Switch Branding & Design, a department within Switch, focuses on graphic design solutions, providing brands with a consistent and memorable identity.
Explains Gaby de Abreu, co-founder and executive creative director: ‘We offer brands a genuine competitive advantage through speed of reaction, world-class creativity and sound strategy. This approach ensures complete synergy between our client’s requirements and our work. Our solutions are based on the knowledge that design is a tool used by our clients to achieve business objectives.’
Services offered include: brand custodianship; corporate and brand identity design; package design; product design; and the creation of a total visual brand language.
‘DGB approached us with a challenge,’ says Gaby. ‘The company felt its Douglas Green brand had become impersonal over the years. In an attempt to appeal to a wide international market, the wine’s packaging was modernised to the point that it had lost authenticity. In a highly commoditised market, it needed to be given a “personality” of its own; a definite point of difference with which consumers could identify.’
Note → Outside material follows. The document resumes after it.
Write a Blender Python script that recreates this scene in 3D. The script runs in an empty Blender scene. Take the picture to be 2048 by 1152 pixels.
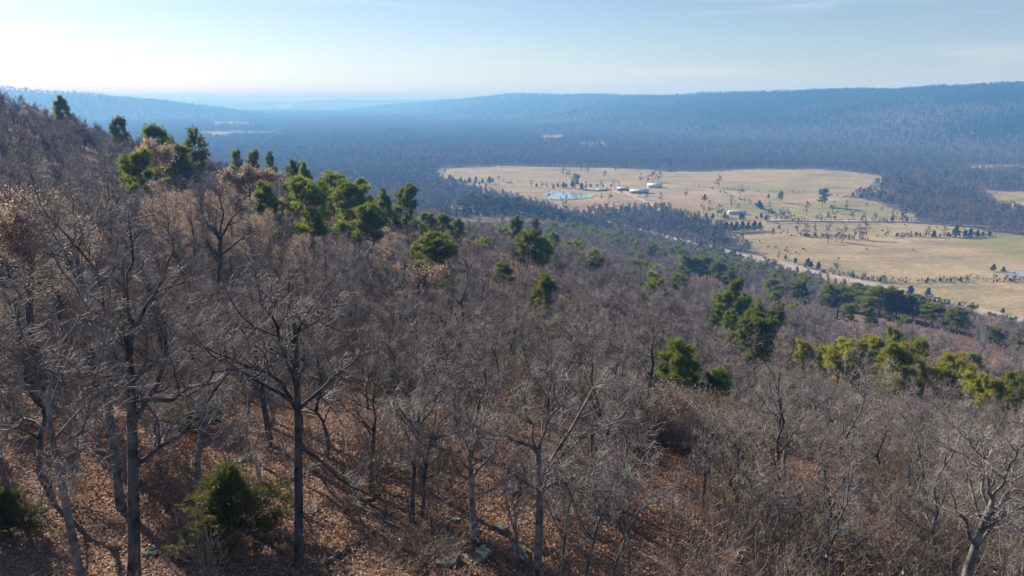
import bpy, math, random
import numpy as np
from mathutils import Vector, Matrix

# ------------------------------------------------------------------ camera, sky, sun, exposure
scene = bpy.context.scene
HC = 118.0                                   # camera height above the valley floor (m)
F = 1400.0                                   # focal length in photo pixels (2048 wide)
PITCH = math.atan((576 - 200) / F)
SP, CP = math.sin(PITCH), math.cos(PITCH)
cam_d = bpy.data.cameras.new("camera")
cam_d.sensor_width = 36.0
cam_d.lens = 36.0 * F / 2048.0
cam_d.clip_start = 0.5
cam_d.clip_end = 60000
cam = bpy.data.objects.new("camera", cam_d)
cam.location = (0, 0, HC)
cam.rotation_euler = (math.pi / 2 - PITCH, 0, 0)
scene.collection.objects.link(cam)
scene.camera = cam

SUN_AZ = math.radians(-47)                   # left of the view direction
SUN_EL = math.radians(27)
sundir = Vector((math.sin(SUN_AZ) * math.cos(SUN_EL), math.cos(SUN_AZ) * math.cos(SUN_EL), math.sin(SUN_EL)))
world = bpy.data.worlds.new("World")
scene.world = world
world.use_nodes = True
wn, wl = world.node_tree.nodes, world.node_tree.links
wn.clear()
w_out = wn.new("ShaderNodeOutputWorld")
w_bg = wn.new("ShaderNodeBackground")
w_bg.inputs["Strength"].default_value = 0.057
sky = wn.new("ShaderNodeTexSky")
sky.sky_type = 'NISHITA'
sky.sun_disc = False
sky.sun_elevation = SUN_EL
sky.sun_rotation = SUN_AZ
sky.altitude = 300
sky.air_density = 1.0
sky.dust_density = 0.3
sky.ozone_density = 3.0
# thin streaks of cirrus, over the whole sky
w_tc = wn.new("ShaderNodeTexCoord")
w_map = wn.new("ShaderNodeMapping")
w_map.inputs["Rotation"].default_value = (0.0, math.radians(5), math.radians(12))
w_map.inputs["Scale"].default_value = (2.2, 2.2, 26.0)
w_noise = wn.new("ShaderNodeTexNoise")
w_noise.inputs["Scale"].default_value = 1.6
w_noise.inputs["Detail"].default_value = 7
w_noise.inputs["Distortion"].default_value = 0.6
w_ramp = wn.new("ShaderNodeMapRange")
w_ramp.inputs["From Min"].default_value = 0.5
w_ramp.inputs["From Max"].default_value = 0.80
w_ramp.inputs["To Min"].default_value = 0.0
w_ramp.inputs["To Max"].default_value = 0.36
w_mix = wn.new("ShaderNodeMix")
w_mix.data_type = 'RGBA'
w_mix.inputs["B"].default_value = (8.6, 8.9, 9.2, 1)
wl.new(w_tc.outputs["Generated"], w_map.inputs["Vector"])
wl.new(w_map.outputs["Vector"], w_noise.inputs["Vector"])
wl.new(w_noise.outputs["Fac"], w_ramp.inputs["Value"])
wl.new(w_ramp.outputs["Result"], w_mix.inputs["Factor"])
wl.new(sky.outputs["Color"], w_mix.inputs["A"])
w_wb = wn.new("ShaderNodeMix")               # the camera's cool white balance
w_wb.data_type = 'RGBA'; w_wb.blend_type = 'MULTIPLY'
w_wb.inputs["Factor"].default_value = 1.0
w_wb.inputs["B"].default_value = (1.03, 0.985, 1.03, 1)
wl.new(w_mix.outputs["Result"], w_wb.inputs["A"])
wl.new(w_wb.outputs["Result"], w_bg.inputs["Color"])
wl.new(w_bg.outputs["Background"], w_out.inputs["Surface"])

sun_d = bpy.data.lights.new("sun", 'SUN')
sun_d.energy = 5.0
sun_d.angle = math.radians(0.53)
sun_d.color = (1.0, 0.92, 0.79)
sun_o = bpy.data.objects.new("sun", sun_d)
sun_o.rotation_euler = sundir.to_track_quat('Z', 'Y').to_euler()
sun_o.location = (0, 0, 400)
scene.collection.objects.link(sun_o)

scene.view_settings.view_transform = 'Standard'
scene.view_settings.look = 'None'
scene.view_settings.exposure = 1.0
scene.view_settings.gamma = 1.0
scene.view_settings.use_curve_mapping = False
cy = scene.cycles
cy.max_bounces = 5
cy.diffuse_bounces = 2
cy.glossy_bounces = 2
cy.transmission_bounces = 3
cy.transparent_max_bounces = 4
cy.volume_bounces = 0
cy.use_denoising = True
cy.denoiser = 'OPENIMAGEDENOISE'
cy.denoising_input_passes = 'RGB_ALBEDO_NORMAL'
cy.denoising_prefilter = 'ACCURATE'
cy.sample_clamp_indirect = 3.0
cy.sample_clamp_direct = 2.0

RNG = np.random.default_rng(7)
col = scene.collection
proto_col_store = []

# ------------------------------------------------------------------ camera geometry helpers
def ray(px, py):
    u = (px - 1024.0) / F
    v = (576.0 - py) / F
    return np.array([u, CP + v * SP, -SP + v * CP])

def at_dist(px, py, D):
    """the point in world space seen at a photo pixel, D metres away horizontally"""
    d = ray(px, py)
    return np.array([0, 0, HC]) + d * (D / math.hypot(d[0], d[1]))

def project(p):
    x, y, z = p[0], p[1], p[2] - HC
    dep = y * CP - z * SP
    up = y * SP + z * CP
    return 1024 + F * x / dep, 576 - F * up / dep

# ------------------------------------------------------------------ noise and terrain
def _hash(ix, iy, seed):
    h = (ix.astype(np.int64) * 374761393 + iy.astype(np.int64) * 668265263 + seed * 1442695041) & 0x7fffffff
    h = ((h ^ (h >> 13)) * 1274126177) & 0x7fffffff
    h = h ^ (h >> 16)
    return (h & 0xffff) / 65535.0

def vnoise(x, y, scale, seed=0):
    x = np.asarray(x, float) / scale
    y = np.asarray(y, float) / scale
    ix, iy = np.floor(x), np.floor(y)
    fx, fy = x - ix, y - iy
    fx = fx * fx * (3 - 2 * fx); fy = fy * fy * (3 - 2 * fy)
    a = _hash(ix, iy, seed); b = _hash(ix + 1, iy, seed)
    c = _hash(ix, iy + 1, seed); d = _hash(ix + 1, iy + 1, seed)
    return (a * (1 - fx) + b * fx) * (1 - fy) + (c * (1 - fx) + d * fx) * fy

def fbm(x, y, scale, seed=0, o=3):
    s, a, t = 0, 1.0, 0
    for i in range(o):
        s = s + a * vnoise(x, y, scale / 2 ** i, seed + i * 17)
        t += a; a *= 0.5
    return s / t

def _cp(px, py, D, z):
    d = ray(px, py); k = D / math.hypot(d[0], d[1])
    return (d[0] * k, d[1] * k, z)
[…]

In addressing its brief, Switch decided to tap into the 75-year heritage of this family brand. ‘After all,’ says Gaby, ‘Douglas Green was a négociant – a wine merchant who assembled the produce of smaller growers and winemakers in the region, choosing grapes only from the best vineyards, making the wine and selling it under his own name. The story behind the brand hasn’t been fabricated for the sake of marketing. It has a real, rich history and it’s this personal touch that we wanted to convey to consumers.’
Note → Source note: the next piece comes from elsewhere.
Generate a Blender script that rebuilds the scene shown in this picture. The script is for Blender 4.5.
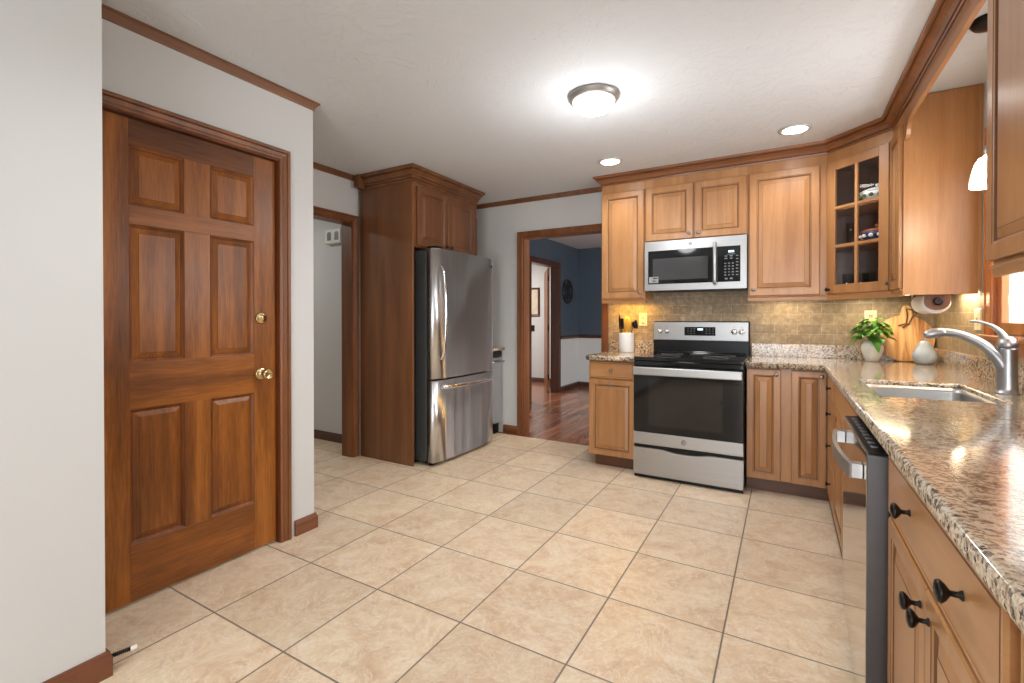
import bpy, bmesh, math, random
from mathutils import Vector, Matrix
random.seed(7)
PI = math.pi
for o in list(bpy.data.objects): bpy.data.objects.remove(o)
SC = bpy.context.scene
COL = SC.collection
VISIBLE = []

# ------------------------------------------------------------------ camera, sky, exposure
cam_d = bpy.data.cameras.new('camera'); cam = bpy.data.objects.new('camera', cam_d); COL.objects.link(cam)
cam_d.sensor_width = 36; cam_d.lens = 472 / 1024 * 36; cam_d.shift_y = -19.6 / 1024; cam_d.clip_start = .02
cam.location = (0, 0, 1.205); cam.rotation_euler = (PI / 2 - math.radians(.41), 0, math.radians(30.13))
SC.camera = cam
vs = SC.view_settings
vs.view_transform = 'Standard'; vs.look = 'None'; vs.gamma = 1; vs.use_curve_mapping = False; vs.exposure = 0.13

world = bpy.data.worlds.new('sky'); SC.world = world; world.use_nodes = True
bg = world.node_tree.nodes['Background']; bg.inputs[0].default_value = (.93, .97, 1, 1); bg.inputs[1].default_value = 4.0

def light(name, typ, loc, energy, color=(1, 1, 1), rot=(0, 0, 0), **kw):
    d = bpy.data.lights.new(name, typ); o = bpy.data.objects.new(name, d); COL.objects.link(o)
    o.location = loc; o.rotation_euler = rot; d.energy = energy; d.color = color
    for k, v in kw.items(): setattr(d, k, v)
    return o
WARM = (1, .80, .58); NEUT = (.98, .985, 1)
# added fill light at an invented opening behind the camera
light('rear_opening_fill', 'AREA', (.05, -2.45, 1.15), 36, (.86, .93, 1), (PI / 2, 0, 0), shape='RECTANGLE', size=1.4, size_y=2.0)
# daylight through the window over the sink
light('daylight_window', 'AREA', (1.75, 2.6, 1.7), 70, (.92, .96, 1), (0, PI / 2, 0), shape='RECTANGLE', size=1.6, size_y=1.8)
# lamps of the room and two added fills
light('ceiling_lamp', 'POINT', (-.926, 2.497, 2.03), 9, NEUT, shadow_soft_size=.12)
light('ceiling_lamp_down', 'SPOT', (-.926, 2.497, 2.28), 36, NEUT, shadow_soft_size=.10, spot_size=math.radians(165), spot_blend=.8)
for nm, x, y, e in (('recessed_lamp_west', -1.197, 3.598, 30), ('recessed_lamp_east', .046, 3.592, 30),
                    ('fill_spot_south', -1.0, .9, 40), ('fill_spot_rear', -.6, -1.0, 40)):  # south and rear spots have no fixture, added to brighten the room
    light(nm, 'SPOT', (x, y, 2.425), e, NEUT, shadow_soft_size=.06, spot_size=math.radians(150), spot_blend=.7)
light('pendant_lamp_bulb', 'POINT', (.722, 2.68, 1.70), 3, WARM, shadow_soft_size=.05)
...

In returning the heart and soul to the brand, the labels have been given extra-special attention, with a vintage but contemporary look. The labels for the varietals boast detailed pen-and-ink drawings that depict Mr Green at work, trading out of a store in Paarl and fetching and delivering fruit and bottles in a trusty old Chevy that DGB keeps in working order and shines up for special occasions.
Denver Kirsten of Paarl-based CCL Label explains the process and machinery used in converting the labels.
Flexo printed on uncoated stock, the five-colour label with a single silkscreen varnish raises and accentuates each image. ‘We applied a heavy polymer to emboss the Douglas Green seal, reinforcing the brand’s heritage-based identity,’ says Denver, ‘and it was essential that the registration of the embossing on the watermark was perfect.’
The seal was complemented with an 80% ink watermark to define the detail of the emblem. A vintage look and feel was further preserved by manipulating the background buff of the label that was then completed with a final matt varnish.
‘The combination of a raised screen and detailed embossing made use of both old and new printing processes,’ adds Denver. ‘Our cutting-edge technology and the raised screen satisfied the requirement of a contemporary look, while the embossed seal gave the labels the authenticity that the brand conveys.
‘We used the same process when printing labels for the blends, except the embossing was replaced with an overall matt pattern varnish that highlighted the message that this is a vintage brand.’
These labels are intentionally applied at an angle, to give the impression that Douglas Green hand-labelled each bottle himself.
Another DGB brand, and a very different project that Switch has worked on, is the Honey Badger wine. Here the brief was to design an irreverent and fun label that would appeal to a younger generation looking for something ‘cool’ and different. Aimed at the US market, this wine promotes ‘the sweetness without the sting’ and, together with DGB, Switch conceived of a story that plays on the notion of the Honeyguide Bird luring the Honey Badger to the beehive, so that both can reap the sweet reward of teamwork.
The striking pressure-sensitive labels for this wine are digitally printed by Rotolabel in Cape Town on Glacier Extreme material. The colours were selected by the Honey Badger brand manager and the designer, who worked closely with Rotolabel on the project. Highbuild varnish was used to enhance the brand name, and the finished product is clever, youthful and eye-catching. Just what’s needed to make a good wine look great!